When I’m letting myself get cold, I’m reminding myself that, no matter HOW cold I get — how cold I LET myself get — I’m never going to suffer from the cold in any way as badly as others have. Enduring a tiny bit of frigid discomfort is my small, weird way of honoring those people whose memories lay like limestone blocks on my soul.

No matter how cold I get or how wet and frigid my feet get,  I’ll never be half as cold as the men — boys really — in the trenches of the First World War. My feet aren’t going to go numb and get frostbitten and develop trench foot. I’ll be going into a warm house or car shortly, not standing constantly in ankle-deep water that doesn’t freeze only because the constant movement of men keeps the ice broken up.

No matter how cold I get, I won’t be anywhere near as cold as the political prisoners of the Soviet Union’s GULAGS. I read A Day in the Life of Ivan Denisovich my first year as a teacher. It was hard. These were men, and some women, enduring the Siberian winter with nowhere near enough cold weather gear, working with bricks that would freeze to their hands. Not enough to eat, never warm for months at a time. Ice and snow everywhere, and all the time knowing you’re here because of your beliefs and principles — not any “crime.”

I read Night as a senior in college and I’ve never looked at cold the same since because God knows I won’t be as cold as the poor souls of Auschwitz, Majdanek, Mauthausen or the other hundreds of concentration camps spread throughout the Nazi Reich.

Every time I feel the cold, and especially the biting winds,  slashing into me so I feel myself trying to “draw in” for some relief, I see rows and rows of wretched men, women, and children standing on the appelplatz with snow on their shoulders and no shelter from the Polish winter winds. Standing in the elements, freezing to death for the unspeakable act of being born Jewish, Gypsy, Polish, or Russian.

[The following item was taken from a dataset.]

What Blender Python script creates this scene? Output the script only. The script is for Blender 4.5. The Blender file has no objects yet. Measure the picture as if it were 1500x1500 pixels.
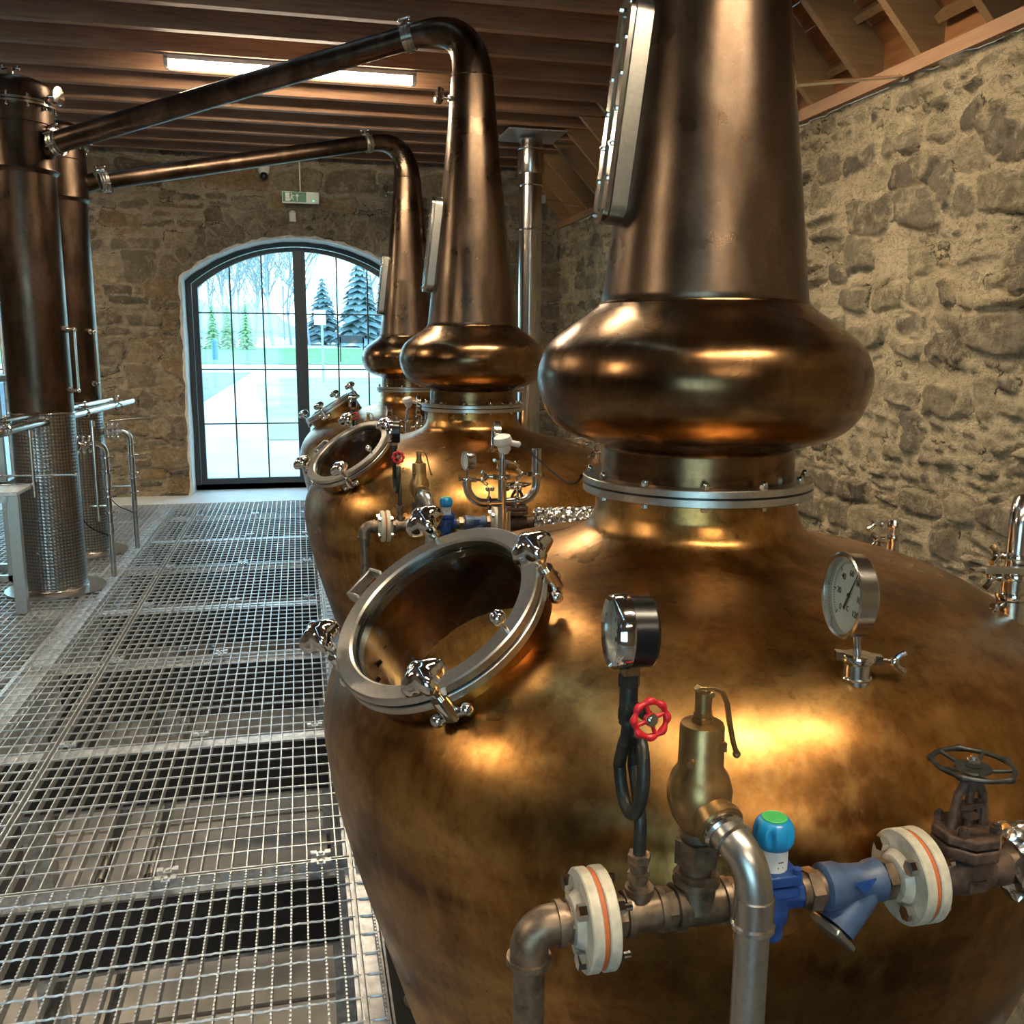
import bpy, math, random
import numpy as np
from mathutils import Vector, Matrix
V = Vector
PI = math.pi
sc = bpy.context.scene
COL = sc.collection
random.seed(7)

# ------------------------------------------------------------------ materials
def new_mat(name):
    m = bpy.data.materials.new(name); m.use_nodes = True
    nt = m.node_tree; b = nt.nodes['Principled BSDF']
    return m, nt, b
def N(nt, t, **k):
    n = nt.nodes.new(t)
    for a, v in k.items():
        if a in n.inputs.keys(): n.inputs[a].default_value = v
        else: setattr(n, a, v)
    return n
def coords(nt, scale=(1, 1, 1)):
    tc = N(nt, 'ShaderNodeTexCoord'); mp = N(nt, 'ShaderNodeMapping')
    mp.inputs['Scale'].default_value = scale
    nt.links.new(tc.outputs['Object'], mp.inputs['Vector'])
    return mp.outputs['Vector']
def noise(nt, vec, scale, detail=4, rough=.55, dist=0):
    n = N(nt, 'ShaderNodeTexNoise'); n.inputs['Scale'].default_value = scale
    n.inputs['Detail'].default_value = detail; n.inputs['Roughness'].default_value = rough
    n.inputs['Distortion'].default_value = dist
    nt.links.new(vec, n.inputs['Vector']); return n.outputs['Fac']
def ramp(nt, fac, stops):
    r = N(nt, 'ShaderNodeValToRGB'); e = r.color_ramp.elements
    while len(e) < len(stops): e.new(.5)
    for i, (p, c) in enumerate(stops):
        e[i].position = p
        e[i].color = (*c, 1) if hasattr(c, '__len__') else (c, c, c, 1)
    nt.links.new(fac, r.inputs['Fac']); return r.outputs['Color']
def bump(nt, b, h, strength=.2, dist=.01, chain=None):
    n = N(nt, 'ShaderNodeBump'); n.inputs['Strength'].default_value = strength
    n.inputs['Distance'].default_value = dist
    nt.links.new(h, n.inputs['Height'])
    if chain is not None: nt.links.new(chain, n.inputs['Normal'])
    if b is not None: nt.links.new(n.outputs['Normal'], b.inputs['Normal'])
    return n.outputs['Normal']
def mixc(nt, fac, a, c):
    n = N(nt, 'ShaderNodeMix', data_type='RGBA')
    for i, s in ((0, fac), (6, a), (7, c)):
        if hasattr(s, 'is_linked') or hasattr(s, 'links'): nt.links.new(s, n.inputs[i])
        elif i == 0: n.inputs[0].default_value = s
        else: n.inputs[i].default_value = (*s, 1)
    return n.outputs[2]

def plain(name, col, rough=.5, metal=0, var=.12, scale=30, bmp=.0, spec=.5):
    m, nt, b = new_mat(name)
    v = coords(nt); n = noise(nt, v, scale)
    c0 = tuple(x * (1 - var) for x in col); c1 = tuple(min(1, x * (1 + var)) for x in col)
    nt.links.new(ramp(nt, n, [(.3, c0), (.7, c1)]), b.inputs['Base Color'])
    b.inputs['Roughness'].default_value = rough; b.inputs['Metallic'].default_value = metal
    b.inputs['Specular IOR Level'].default_value = spec
    if bmp: bump(nt, b, n, bmp, .004)
    return m

def copper(name, dark, mid, light, r0, r1, streak=(1, 1, 6), speck=0.0, mott=.3):
    m, nt, b = new_mat(name)
    v = coords(nt); vs = coords(nt, streak)
    a = noise(nt, vs, 2.2, 4, .5, .5)
    c = ramp(nt, a, [(.3, dark), (.5, mid), (.72, light)])
    f = noise(nt, v, 55, 5, .7)
    c = mixc(nt, ramp(nt, f, [(.45, 0.0), (.75, .5)]), c, dark)
    g2 = noise(nt, coords(nt, (1, 1, .6)), 15, 4, .58, .2)
    c = mixc(nt, ramp(nt, g2, [(.50, 0.0), (.72, mott)]), c, light)
    c = mixc(nt, ramp(nt, g2, [(.28, mott), (.46, 0.0)]), c, dark)
    # pale scuffs and drip trails
    s = noise(nt, coords(nt, (9, 9, 1.2)), 3.5, 3, .5)
    c = mixc(nt, ramp(nt, s, [(.52, 0.0), (.80, .28)]), c, light)
    if speck:
        vo = N(nt, 'ShaderNodeTexVoronoi', feature='F1'); vo.inputs['Scale'].default_value = 60
        nt.links.new(v, vo.inputs['Vector'])
        c = mixc(nt, ramp(nt, vo.outputs['Distance'], [(.08, speck), (.16, 0.0)]), c, light)
    nt.links.new(c, b.inputs['Base Color'])
    b.inputs['Metallic'].default_value = 1
    rr = ramp(nt, noise(nt, v, 6, 3, .5), [(.3, r0), (.7, r1)])
    nt.links.new(rr, b.inputs['Roughness'])
    nb = bump(nt, None, noise(nt, v, 9, 2), .10, .01)
    bump(nt, b, f, .06, .002, nb)
    return m

M = {}
M['copper_body'] = copper('copper_body', (.12, .052, .016), (.33, .158, .046), (.54, .31, .11), .25, .39, (1, 1, 3), 0.0, .6)
M['copper_bulb'] = copper('copper_bulb', (.085, .045, .022), (.20, .112, .052), (.32, .20, .105), .20, .31, (.6, .6, 7))
M['copper_neck'] = copper('copper_neck', (.078, .050, .034), (.125, .084, .058), (.21, .15, .11), .25, .38, (3, 3, .8), .35)
M['copper_dark'] = copper('copper_dark', (.042, .028, .020), (.075, .050, .036), (.15, .10, .075), .27, .42, (3, 3, .8), .3)
M['steel'] = plain('stainless', (.60, .57, .53), .20, 1, .06, 12)
M['steel_brushed'] = plain('stainless_brushed', (.52, .50, .46), .33, 1, .10, 90, .03)
M['chrome'] = plain('chrome', (.72, .69, .66), .09, 1, .03, 6)
M['galv'] = plain('galvanised', (.60, .61, .62), .40, .72, .28, 45, .06)
M['galv_beam'] = plain('galvanised_beam', (.62, .64, .66), .42, .7, .35, 25, .06)
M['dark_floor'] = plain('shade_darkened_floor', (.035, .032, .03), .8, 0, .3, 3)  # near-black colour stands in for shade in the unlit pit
M['dark_stone'] = plain('shaded_back_stone', (.20, .16, .12), .9, 0, .4, 5, .3)  # darkened so the unseen walls reflect as if in shade
M['web'] = plain('shade_dark_web', (.05, .05, .05), .6, .3, .3, 20)  # shade under the grating put into the web colour
M['black'] = plain('black_paint', (.004, .004, .005), .28, 0, .2, 20)
M['frame_dark'] = plain('window_frame_paint', (.028, .03, .034), .4, 0, .1, 20)
M['siphon'] = plain('dark_steel_tube', (.05, .05, .045), .45, .7, .4, 40, .1)
M['red'] = plain('red_paint', (.55, .012, .02), .3, 0, .1, 20)
M['bronze'] = plain('bronze', (.36, .225, .095), .36, .9, .25, 40, .1)
M['blue'] = plain('blue_paint', (.012, .05, .20), .42, 0, .35, 40, .1)
M['blue_strainer'] = plain('blue_grey_paint', (.05, .085, .16), .45, 0, .3, 30, .25)
M['blue_cap'] = plain('light_blue_plastic', (.01, .24, .52), .3, 0, .08, 10)
M['green'] = plain('green_plastic', (.06, .45, .12), .4, 0, .1, 60)
M['white'] = plain('white_plastic', (.72, .70, .66), .4, 0, .04, 10)
M['iron'] = plain('malleable_iron', (.20, .145, .10), .42, .75, .45, 45, .15)
M['rust'] = plain('rusty_iron', (.10, .06, .042), .6, .45, .5, 60, .3)
M['flange_white'] = plain('pale_flange_paint', (.56, .51, .40), .5, .15, .2, 50, .12)
M['gasket'] = plain('orange_gasket', (.50, .12, .03), .6, 0, .1, 50)
M['concrete'] = plain('concrete', (.40, .37, .33), .75, 0, .3, 2.2, .1)
M['sill'] = plain('pale_stone_sill', (.55, .58, .58), .55, 0, .1, 8, .08)
M['dark_pit'] = plain('dark_equipment', (.02, .02, .02), .7, 0, .2, 10)
M['yellow'] = plain('yellow_paint', (.6, .45, .02), .4)
M['dial'] = plain('dial_face', (.74, .73, .70), .5, 0, .02, 5)
M['ink'] = plain('black_ink', (.015, .015, .015), .6)
M['exit_green'] = plain('exit_green', (.005, .20, .075), .4)
M['exit_white'] = plain('exit_white', (.75, .82, .76), .4)
M['cable'] = plain('black_cable', (.006, .006, .006), .7, 0, .1, 20, 0, .1)
M['plaster'] = plain('lime_plaster', (.62, .60, .56), .85, 0, .18, 14, .4)

def m_glass(name, tint=(1, 1, 1), refl=1.0):
    m = bpy.data.materials.new(name); m.use_nodes = True; nt = m.node_tree; nt.nodes.clear()
    o = N(nt, 'ShaderNodeOutputMaterial'); t = N(nt, 'ShaderNodeBsdfTransparent'); g = N(nt, 'ShaderNodeBsdfGlossy')
    t.inputs['Color'].default_value = (*tint, 1); g.inputs['Roughness'].default_value = .03
    lw = N(nt, 'ShaderNodeLayerWeight'); pw = N(nt, 'ShaderNodeMath', operation='POWER'); pw.inputs[1].default_value = 4
    ml = N(nt, 'ShaderNodeMath', operation='MULTIPLY_ADD'); ml.inputs[1].default_value = .7; ml.inputs[2].default_value = .045 * refl
    nt.links.new(lw.outputs['Facing'], pw.inputs[0]); nt.links.new(pw.outputs[0], ml.inputs[0])
    mx = N(nt, 'ShaderNodeMixShader')
    nt.links.new(ml.outputs[0], mx.inputs[0]); nt.links.new(t.outputs[0], mx.inputs[1]); nt.links.new(g.outputs[0], mx.inputs[2])
    nt.links.new(mx.outputs[0], o.inputs['Surface']); return m
M['glass'] = m_glass('clear_glass', (.93, .97, .96))
M['glass_still'] = m_glass('sight_glass', (.80, .86, .84))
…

I think of them trying to sleep on a wooden plank with a “blanket” — more of a worn bed sheet — for warmth, knowing through the winter blackness that dawn would bring no hope, no reprieve only more cold.

PLEASE understand I in no way claim kinship with the Shoah victims. Nothing I could inflict upon myself would approach the deprivations they endured, and certainly a few shivers and goosebumps can scarcely bring their suffering to mind, but I do attempt  to remember. And so, to honor their memory.

When I get bitterly cold, I know a warm shower, hot meal, and invitingly comfortable bed with mounds of warm quilts or an electric blanket await me just inside my home.

So, I know I’ll never fully understand the plight of the homeless in America’s cities, huddled about burning trash barrels, sleeping atop steam grates, stuffing their rags with newspapers — all the time trying to raise their temperature just a degree or so.

All the while enduring not only the biting cold, but also the biting stares of those who’ll never have to worry about their next meal or where they will sleep or what will happen to them if the temperature drops again tonight. Knowing that there, but for the grace of God, do I lie huddled while my fellow-men walk quickly past.

I’m trying to honor and remember these brave, damned souls who fought against Old Man Winter. From Valley Forge with its bloody footprints in the snow, to the bitter winters around the Chosin Reservoir and Inchon during the forgotten Korean War, to the Arctic and Antarctic explorers and all the snowbound, ice rimed humanity in between, in war and in peace, but always in cold.

Men and women, some fighting for God and king, some just down on their luck, many freezing to death far from home, but all denied the most basic human right — the right to be warm.

So that is why I often wear Crocs and shorts without a jacket in winter. It’s not much, but it’s the least I can do.

To give honor; to remember.

Love y’all and don’t forget to keep your feet warm, dry, and clean.